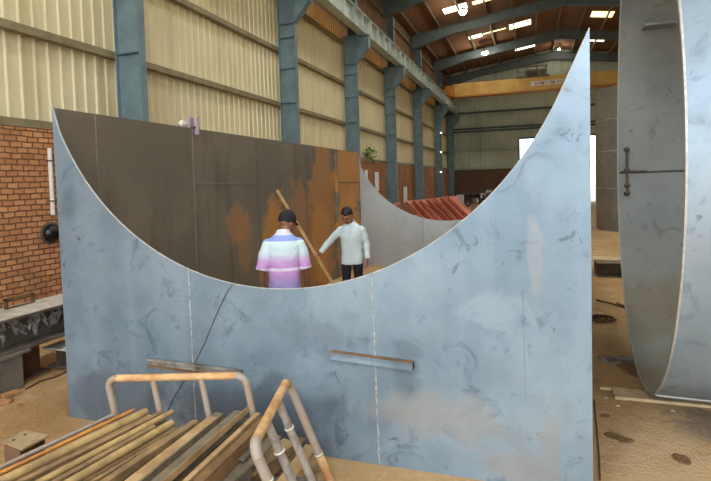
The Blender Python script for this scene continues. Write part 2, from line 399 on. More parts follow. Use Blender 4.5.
# back wall with the big open doorway
DX0, DX1, DZ = -.85, 5.1, 5.45
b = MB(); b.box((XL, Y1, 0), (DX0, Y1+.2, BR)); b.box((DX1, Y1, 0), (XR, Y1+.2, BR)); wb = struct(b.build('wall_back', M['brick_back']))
def slope(x): return EAVE+(RIDGE-EAVE)*(1-abs(x-XM)/(XM-XL)) if x < XM else RIDGE-(RIDGE-EAVE)*(x-XM)/(XR-XM)
b = MB()
ribs(b, (XL, Y1, 0), (DX0, Y1, 0), BR, 0, (0, -1, 0), ztop=lambda u: slope(XL+u))
ribs(b, (DX0, Y1, 0), (DX1, Y1, 0), DZ, 0, (0, -1, 0), ztop=lambda u: slope(DX0+u))
ribs(b, (DX1, Y1, 0), (XR, Y1, 0), BR, 0, (0, -1, 0), ztop=lambda u: slope(DX1+u))
b.build('cladding', M['backsheet'], wb)
for z in (3.05, 4.7, 6.35, 6.6, 8.0, 9.6):
    for x0, x1 in ((XL, DX0), (DX1, XR)) if z < DZ else ((XL, XR),):
        b = MB(); b.section(csec(.16, .12, .012, z-.08), (x0, Y1-.04, 0), (x1, Y1-.04, 0)); b.build('girt', M['rafter'] if z > 6 else M['backsheet'], wb)
b = MB(); b.box((DX0-.12, Y1-.1, 0), (DX0, Y1+.1, DZ)); b.box((DX1, Y1-.1, 0), (DX1+.12, Y1+.1, DZ)); b.box((DX0, Y1-.1, DZ), (DX1, Y1+.1, DZ+.15))
struct(b.build('trim_1', M['blue_dark']))
# roof with openings closed by skylight sheets
SKY = [(-3.98, 31.2, 1.35, 1.0, 'c'), (-2.4, 31.2, 1.2, .6, 'w'), (-2.2, 38.0, 1.5, .3, 'w'), (-.55, 38.05, 1.4, 1.25, 'c'), (-3.5, 38.1, .9, .8, 'c'), (-.3, 44.8, 1.5, 1.2, 'c'), (4.46, 37.9, 1.3, 1.3, 'w'), (4.8, 44.5, 1.15, .9, 'c')]
b = MB()
b.prism([(XL-.3, EAVE-.04), (XM, RIDGE), (XR+.3, EAVE-.04), (XR+.3, EAVE+.06), (XM, RIDGE+.1), (XL-.3, EAVE+.06)], lambda a, c, d: Vector((a, d, c)), Y0, Y1+.3)
ce = struct(b.build('ceiling', M['roof']))
for i in range(13):
    x = XL+.5+i*1.42
    if x > XR: break
    b = MB(); b.section(csec(.2, .07, .01, slope(x)-.26), (x, Y0, 0), (x, Y1, 0)); b.build('purlin', M['girt'], ce)
NAMES = ['bright skylight strip over the first visible roof bay, beside the round lamp', 'yellowed skylight sheet right of the bright strip in the nearest roof bay', 'thin yellowed skylight sheet left of the long strip in the middle roof bay',
         'long bright skylight strip below the ridge in the middle roof bay', 'small skylight strip low on the left slope in the middle roof bay', 'bright skylight strip in the last roof bay left of the ridge',
         'warm skylight strip right of the ridge, above the pointed plate tip', 'pale skylight strip right of the ridge in the last roof bay']
for (x, y, wx, wy, kk), nm in zip(SKY, NAMES):
    a = math.atan2(RIDGE-EAVE, XM-XL)*(1 if x < XM else -1)
    m = Matrix.Translation((x, y, slope(x)-.03)) @ Matrix.Rotation(-a, 4, 'Y')
    o = thing('roof_skylight', nm, 'skylight', (x, y, slope(x)-.03), 'roof skylights')
    MB().box((-wx/2, -wy/2, -.008), (wx/2, wy/2, .008), m).build('sheet', M['sky_panel'] if kk == 'c' else M['sky_warm'], o)
    b = MB(); t = .03
    for q0, q1 in (((-wx/2-t, -wy/2-t, -.015), (wx/2+t, -wy/2, .02)), ((-wx/2-t, wy/2, -.015), (wx/2+t, wy/2+t, .02)), ((-wx/2-t, -wy/2, -.015), (-wx/2, wy/2, .02)), ((wx/2, -wy/2, -.015), (wx/2+t, wy/2, .02))): b.box(q0, q1, m)
    b.build('frame', M['girt'], o)

for i, y in enumerate((-3.0, 4.5, 11.4, 18.2, 25.1)):  # added skylights, out of view, to brighten the near hall
    for x, sd in ((-2.6, 'left'), (6.4, 'right')):
        a = math.atan2(RIDGE-EAVE, XM-XL)*(1 if x < XM else -1); wx, wy = 1.4, 4.2
        m = Matrix.Translation((x, y, slope(x)-.03)) @ Matrix.Rotation(-a, 4, 'Y')
        o = thing('roof_skylight', 'added unseen skylight sheet for fill light on the %s roof slope, bay %s from the open front' % (sd, ('one', 'two', 'three', 'four', 'five')[i]), 'skylight', (x, y, slope(x)-.03), 'roof skylights')
        MB().box((-wx/2, -wy/2, -.008), (wx/2, wy/2, .008), m).build('sheet', M['sky_fill'], o)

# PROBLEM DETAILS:
Reproduce all of the data exactly; the pictures do not belong in the copy.

# EXERCISE ANSWER:
The Blender Python script for this scene continues. Write part 2, from line 399 on. More parts follow. Use Blender 4.5.
# back wall with the big open doorway
DX0, DX1, DZ = -.85, 5.1, 5.45
b = MB(); b.box((XL, Y1, 0), (DX0, Y1+.2, BR)); b.box((DX1, Y1, 0), (XR, Y1+.2, BR)); wb = struct(b.build('wall_back', M['brick_back']))
def slope(x): return EAVE+(RIDGE-EAVE)*(1-abs(x-XM)/(XM-XL)) if x < XM else RIDGE-(RIDGE-EAVE)*(x-XM)/(XR-XM)
b = MB()
ribs(b, (XL, Y1, 0), (DX0, Y1, 0), BR, 0, (0, -1, 0), ztop=lambda u: slope(XL+u))
ribs(b, (DX0, Y1, 0), (DX1, Y1, 0), DZ, 0, (0, -1, 0), ztop=lambda u: slope(DX0+u))
ribs(b, (DX1, Y1, 0), (XR, Y1, 0), BR, 0, (0, -1, 0), ztop=lambda u: slope(DX1+u))
b.build('cladding', M['backsheet'], wb)
for z in (3.05, 4.7, 6.35, 6.6, 8.0, 9.6):
    for x0, x1 in ((XL, DX0), (DX1, XR)) if z < DZ else ((XL, XR),):
        b = MB(); b.section(csec(.16, .12, .012, z-.08), (x0, Y1-.04, 0), (x1, Y1-.04, 0)); b.build('girt', M['rafter'] if z > 6 else M['backsheet'], wb)
b = MB(); b.box((DX0-.12, Y1-.1, 0), (DX0, Y1+.1, DZ)); b.box((DX1, Y1-.1, 0), (DX1+.12, Y1+.1, DZ)); b.box((DX0, Y1-.1, DZ), (DX1, Y1+.1, DZ+.15))
struct(b.build('trim_1', M['blue_dark']))
# roof with openings closed by skylight sheets
SKY = [(-3.98, 31.2, 1.35, 1.0, 'c'), (-2.4, 31.2, 1.2, .6, 'w'), (-2.2, 38.0, 1.5, .3, 'w'), (-.55, 38.05, 1.4, 1.25, 'c'), (-3.5, 38.1, .9, .8, 'c'), (-.3, 44.8, 1.5, 1.2, 'c'), (4.46, 37.9, 1.3, 1.3, 'w'), (4.8, 44.5, 1.15, .9, 'c')]
b = MB()
b.prism([(XL-.3, EAVE-.04), (XM, RIDGE), (XR+.3, EAVE-.04), (XR+.3, EAVE+.06), (XM, RIDGE+.1), (XL-.3, EAVE+.06)], lambda a, c, d: Vector((a, d, c)), Y0, Y1+.3)
ce = struct(b.build('ceiling', M['roof']))
for i in range(13):
    x = XL+.5+i*1.42
    if x > XR: break
    b = MB(); b.section(csec(.2, .07, .01, slope(x)-.26), (x, Y0, 0), (x, Y1, 0)); b.build('purlin', M['girt'], ce)
NAMES = ['bright skylight strip over the first visible roof bay, beside the round lamp', 'yellowed skylight sheet right of the bright strip in the nearest roof bay', 'thin yellowed skylight sheet left of the long strip in the middle roof bay',
         'long bright skylight strip below the ridge in the middle roof bay', 'small skylight strip low on the left slope in the middle roof bay', 'bright skylight strip in the last roof bay left of the ridge',
         'warm skylight strip right of the ridge, above the pointed plate tip', 'pale skylight strip right of the ridge in the last roof bay']
for (x, y, wx, wy, kk), nm in zip(SKY, NAMES):
    a = math.atan2(RIDGE-EAVE, XM-XL)*(1 if x < XM else -1)
    m = Matrix.Translation((x, y, slope(x)-.03)) @ Matrix.Rotation(-a, 4, 'Y')
    o = thing('roof_skylight', nm, 'skylight', (x, y, slope(x)-.03), 'roof skylights')
    MB().box((-wx/2, -wy/2, -.008), (wx/2, wy/2, .008), m).build('sheet', M['sky_panel'] if kk == 'c' else M['sky_warm'], o)
    b = MB(); t = .03
    for q0, q1 in (((-wx/2-t, -wy/2-t, -.015), (wx/2+t, -wy/2, .02)), ((-wx/2-t, wy/2, -.015), (wx/2+t, wy/2+t, .02)), ((-wx/2-t, -wy/2, -.015), (-wx/2, wy/2, .02)), ((wx/2, -wy/2, -.015), (wx/2+t, wy/2, .02))): b.box(q0, q1, m)
    b.build('frame', M['girt'], o)

for i, y in enumerate((-3.0, 4.5, 11.4, 18.2, 25.1)):  # added skylights, out of view, to brighten the near hall
    for x, sd in ((-2.6, 'left'), (6.4, 'right')):
        a = math.atan2(RIDGE-EAVE, XM-XL)*(1 if x < XM else -1); wx, wy = 1.4, 4.2
        m = Matrix.Translation((x, y, slope(x)-.03)) @ Matrix.Rotation(-a, 4, 'Y')
        o = thing('roof_skylight', 'added unseen skylight sheet for fill light on the %s roof slope, bay %s from the open front' % (sd, ('one', 'two', 'three', 'four', 'five')[i]), 'skylight', (x, y, slope(x)-.03), 'roof skylights')
        MB().box((-wx/2, -wy/2, -.008), (wx/2, wy/2, .008), m).build('sheet', M['sky_fill'], o)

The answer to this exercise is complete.